───── Dataset section ─────
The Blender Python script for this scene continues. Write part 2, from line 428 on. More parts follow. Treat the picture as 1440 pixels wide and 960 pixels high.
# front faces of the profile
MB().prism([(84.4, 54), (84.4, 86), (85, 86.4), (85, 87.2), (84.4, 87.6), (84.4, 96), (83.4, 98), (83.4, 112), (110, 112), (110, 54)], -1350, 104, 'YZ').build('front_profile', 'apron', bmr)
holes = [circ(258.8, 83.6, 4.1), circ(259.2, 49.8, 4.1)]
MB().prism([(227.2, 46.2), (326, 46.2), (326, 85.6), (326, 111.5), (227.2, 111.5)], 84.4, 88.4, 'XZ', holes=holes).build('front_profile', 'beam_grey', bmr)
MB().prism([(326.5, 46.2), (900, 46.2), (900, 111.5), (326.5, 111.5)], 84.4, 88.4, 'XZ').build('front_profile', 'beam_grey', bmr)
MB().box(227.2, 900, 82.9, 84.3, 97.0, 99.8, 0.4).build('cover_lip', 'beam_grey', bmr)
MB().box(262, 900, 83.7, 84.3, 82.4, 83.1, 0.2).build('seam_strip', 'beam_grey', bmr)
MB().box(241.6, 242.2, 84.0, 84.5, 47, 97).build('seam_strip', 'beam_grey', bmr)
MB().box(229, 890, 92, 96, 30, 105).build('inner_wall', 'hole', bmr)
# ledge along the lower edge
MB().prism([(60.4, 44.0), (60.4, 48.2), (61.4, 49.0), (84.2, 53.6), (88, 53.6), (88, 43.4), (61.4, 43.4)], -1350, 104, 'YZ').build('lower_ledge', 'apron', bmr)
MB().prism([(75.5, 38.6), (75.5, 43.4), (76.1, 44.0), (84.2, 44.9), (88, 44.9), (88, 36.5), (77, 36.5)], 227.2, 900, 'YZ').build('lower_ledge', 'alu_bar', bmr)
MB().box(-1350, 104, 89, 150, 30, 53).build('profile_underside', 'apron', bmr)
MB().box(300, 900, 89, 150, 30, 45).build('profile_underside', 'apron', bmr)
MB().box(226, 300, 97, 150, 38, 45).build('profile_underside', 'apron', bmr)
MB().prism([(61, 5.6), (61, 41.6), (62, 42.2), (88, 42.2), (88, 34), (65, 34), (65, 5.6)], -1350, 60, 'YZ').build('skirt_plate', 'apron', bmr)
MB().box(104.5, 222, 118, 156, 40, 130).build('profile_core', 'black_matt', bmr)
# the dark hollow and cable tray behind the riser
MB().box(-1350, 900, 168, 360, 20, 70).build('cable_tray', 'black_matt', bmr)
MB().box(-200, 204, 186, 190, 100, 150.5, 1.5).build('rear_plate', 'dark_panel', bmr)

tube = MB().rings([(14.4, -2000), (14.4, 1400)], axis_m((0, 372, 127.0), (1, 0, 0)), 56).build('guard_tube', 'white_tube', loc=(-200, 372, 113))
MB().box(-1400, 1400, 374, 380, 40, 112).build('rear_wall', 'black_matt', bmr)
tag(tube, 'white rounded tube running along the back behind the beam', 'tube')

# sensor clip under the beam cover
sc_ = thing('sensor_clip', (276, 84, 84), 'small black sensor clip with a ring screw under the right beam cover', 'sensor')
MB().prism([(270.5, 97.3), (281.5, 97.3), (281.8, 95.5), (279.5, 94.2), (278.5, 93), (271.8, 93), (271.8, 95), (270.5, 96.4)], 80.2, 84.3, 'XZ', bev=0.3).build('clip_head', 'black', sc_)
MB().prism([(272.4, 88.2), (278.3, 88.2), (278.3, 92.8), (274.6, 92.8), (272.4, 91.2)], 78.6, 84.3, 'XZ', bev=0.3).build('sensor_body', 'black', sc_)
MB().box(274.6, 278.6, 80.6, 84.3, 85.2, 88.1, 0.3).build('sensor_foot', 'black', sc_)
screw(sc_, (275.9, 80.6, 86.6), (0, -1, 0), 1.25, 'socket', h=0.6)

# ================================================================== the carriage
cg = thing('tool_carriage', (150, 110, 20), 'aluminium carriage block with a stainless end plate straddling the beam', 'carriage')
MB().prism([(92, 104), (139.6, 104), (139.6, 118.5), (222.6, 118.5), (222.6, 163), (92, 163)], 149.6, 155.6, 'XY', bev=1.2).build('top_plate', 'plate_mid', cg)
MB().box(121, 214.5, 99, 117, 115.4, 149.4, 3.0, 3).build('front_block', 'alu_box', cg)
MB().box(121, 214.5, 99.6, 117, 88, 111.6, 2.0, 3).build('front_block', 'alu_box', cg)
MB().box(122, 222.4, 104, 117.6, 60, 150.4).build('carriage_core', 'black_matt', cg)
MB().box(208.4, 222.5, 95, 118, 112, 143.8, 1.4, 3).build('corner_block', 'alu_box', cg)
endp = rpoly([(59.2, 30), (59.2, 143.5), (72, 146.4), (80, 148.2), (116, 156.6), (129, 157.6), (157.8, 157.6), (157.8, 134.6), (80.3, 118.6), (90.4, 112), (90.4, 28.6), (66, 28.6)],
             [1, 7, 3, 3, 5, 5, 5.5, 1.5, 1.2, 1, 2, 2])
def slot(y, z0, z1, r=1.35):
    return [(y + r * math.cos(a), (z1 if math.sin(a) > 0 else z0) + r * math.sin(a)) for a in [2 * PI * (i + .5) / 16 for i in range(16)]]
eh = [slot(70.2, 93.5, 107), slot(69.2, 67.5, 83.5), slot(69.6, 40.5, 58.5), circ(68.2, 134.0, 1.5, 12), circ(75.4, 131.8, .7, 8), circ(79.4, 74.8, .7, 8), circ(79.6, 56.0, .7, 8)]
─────
Output all of the material exactly as written.

▶ _Worked solution_
The Blender Python script for this scene continues. Write part 2, from line 428 on. More parts follow. Treat the picture as 1440 pixels wide and 960 pixels high.
# front faces of the profile
MB().prism([(84.4, 54), (84.4, 86), (85, 86.4), (85, 87.2), (84.4, 87.6), (84.4, 96), (83.4, 98), (83.4, 112), (110, 112), (110, 54)], -1350, 104, 'YZ').build('front_profile', 'apron', bmr)
holes = [circ(258.8, 83.6, 4.1), circ(259.2, 49.8, 4.1)]
MB().prism([(227.2, 46.2), (326, 46.2), (326, 85.6), (326, 111.5), (227.2, 111.5)], 84.4, 88.4, 'XZ', holes=holes).build('front_profile', 'beam_grey', bmr)
MB().prism([(326.5, 46.2), (900, 46.2), (900, 111.5), (326.5, 111.5)], 84.4, 88.4, 'XZ').build('front_profile', 'beam_grey', bmr)
MB().box(227.2, 900, 82.9, 84.3, 97.0, 99.8, 0.4).build('cover_lip', 'beam_grey', bmr)
MB().box(262, 900, 83.7, 84.3, 82.4, 83.1, 0.2).build('seam_strip', 'beam_grey', bmr)
MB().box(241.6, 242.2, 84.0, 84.5, 47, 97).build('seam_strip', 'beam_grey', bmr)
MB().box(229, 890, 92, 96, 30, 105).build('inner_wall', 'hole', bmr)
# ledge along the lower edge
MB().prism([(60.4, 44.0), (60.4, 48.2), (61.4, 49.0), (84.2, 53.6), (88, 53.6), (88, 43.4), (61.4, 43.4)], -1350, 104, 'YZ').build('lower_ledge', 'apron', bmr)
MB().prism([(75.5, 38.6), (75.5, 43.4), (76.1, 44.0), (84.2, 44.9), (88, 44.9), (88, 36.5), (77, 36.5)], 227.2, 900, 'YZ').build('lower_ledge', 'alu_bar', bmr)
MB().box(-1350, 104, 89, 150, 30, 53).build('profile_underside', 'apron', bmr)
MB().box(300, 900, 89, 150, 30, 45).build('profile_underside', 'apron', bmr)
MB().box(226, 300, 97, 150, 38, 45).build('profile_underside', 'apron', bmr)
MB().prism([(61, 5.6), (61, 41.6), (62, 42.2), (88, 42.2), (88, 34), (65, 34), (65, 5.6)], -1350, 60, 'YZ').build('skirt_plate', 'apron', bmr)
MB().box(104.5, 222, 118, 156, 40, 130).build('profile_core', 'black_matt', bmr)
# the dark hollow and cable tray behind the riser
MB().box(-1350, 900, 168, 360, 20, 70).build('cable_tray', 'black_matt', bmr)
MB().box(-200, 204, 186, 190, 100, 150.5, 1.5).build('rear_plate', 'dark_panel', bmr)

tube = MB().rings([(14.4, -2000), (14.4, 1400)], axis_m((0, 372, 127.0), (1, 0, 0)), 56).build('guard_tube', 'white_tube', loc=(-200, 372, 113))
MB().box(-1400, 1400, 374, 380, 40, 112).build('rear_wall', 'black_matt', bmr)
tag(tube, 'white rounded tube running along the back behind the beam', 'tube')

# sensor clip under the beam cover
sc_ = thing('sensor_clip', (276, 84, 84), 'small black sensor clip with a ring screw under the right beam cover', 'sensor')
MB().prism([(270.5, 97.3), (281.5, 97.3), (281.8, 95.5), (279.5, 94.2), (278.5, 93), (271.8, 93), (271.8, 95), (270.5, 96.4)], 80.2, 84.3, 'XZ', bev=0.3).build('clip_head', 'black', sc_)
MB().prism([(272.4, 88.2), (278.3, 88.2), (278.3, 92.8), (274.6, 92.8), (272.4, 91.2)], 78.6, 84.3, 'XZ', bev=0.3).build('sensor_body', 'black', sc_)
MB().box(274.6, 278.6, 80.6, 84.3, 85.2, 88.1, 0.3).build('sensor_foot', 'black', sc_)
screw(sc_, (275.9, 80.6, 86.6), (0, -1, 0), 1.25, 'socket', h=0.6)

# ================================================================== the carriage
cg = thing('tool_carriage', (150, 110, 20), 'aluminium carriage block with a stainless end plate straddling the beam', 'carriage')
MB().prism([(92, 104), (139.6, 104), (139.6, 118.5), (222.6, 118.5), (222.6, 163), (92, 163)], 149.6, 155.6, 'XY', bev=1.2).build('top_plate', 'plate_mid', cg)
MB().box(121, 214.5, 99, 117, 115.4, 149.4, 3.0, 3).build('front_block', 'alu_box', cg)
MB().box(121, 214.5, 99.6, 117, 88, 111.6, 2.0, 3).build('front_block', 'alu_box', cg)
MB().box(122, 222.4, 104, 117.6, 60, 150.4).build('carriage_core', 'black_matt', cg)
MB().box(208.4, 222.5, 95, 118, 112, 143.8, 1.4, 3).build('corner_block', 'alu_box', cg)
endp = rpoly([(59.2, 30), (59.2, 143.5), (72, 146.4), (80, 148.2), (116, 156.6), (129, 157.6), (157.8, 157.6), (157.8, 134.6), (80.3, 118.6), (90.4, 112), (90.4, 28.6), (66, 28.6)],
             [1, 7, 3, 3, 5, 5, 5.5, 1.5, 1.2, 1, 2, 2])
def slot(y, z0, z1, r=1.35):
    return [(y + r * math.cos(a), (z1 if math.sin(a) > 0 else z0) + r * math.sin(a)) for a in [2 * PI * (i + .5) / 16 for i in range(16)]]
eh = [slot(70.2, 93.5, 107), slot(69.2, 67.5, 83.5), slot(69.6, 40.5, 58.5), circ(68.2, 134.0, 1.5, 12), circ(75.4, 131.8, .7, 8), circ(79.4, 74.8, .7, 8), circ(79.6, 56.0, .7, 8)]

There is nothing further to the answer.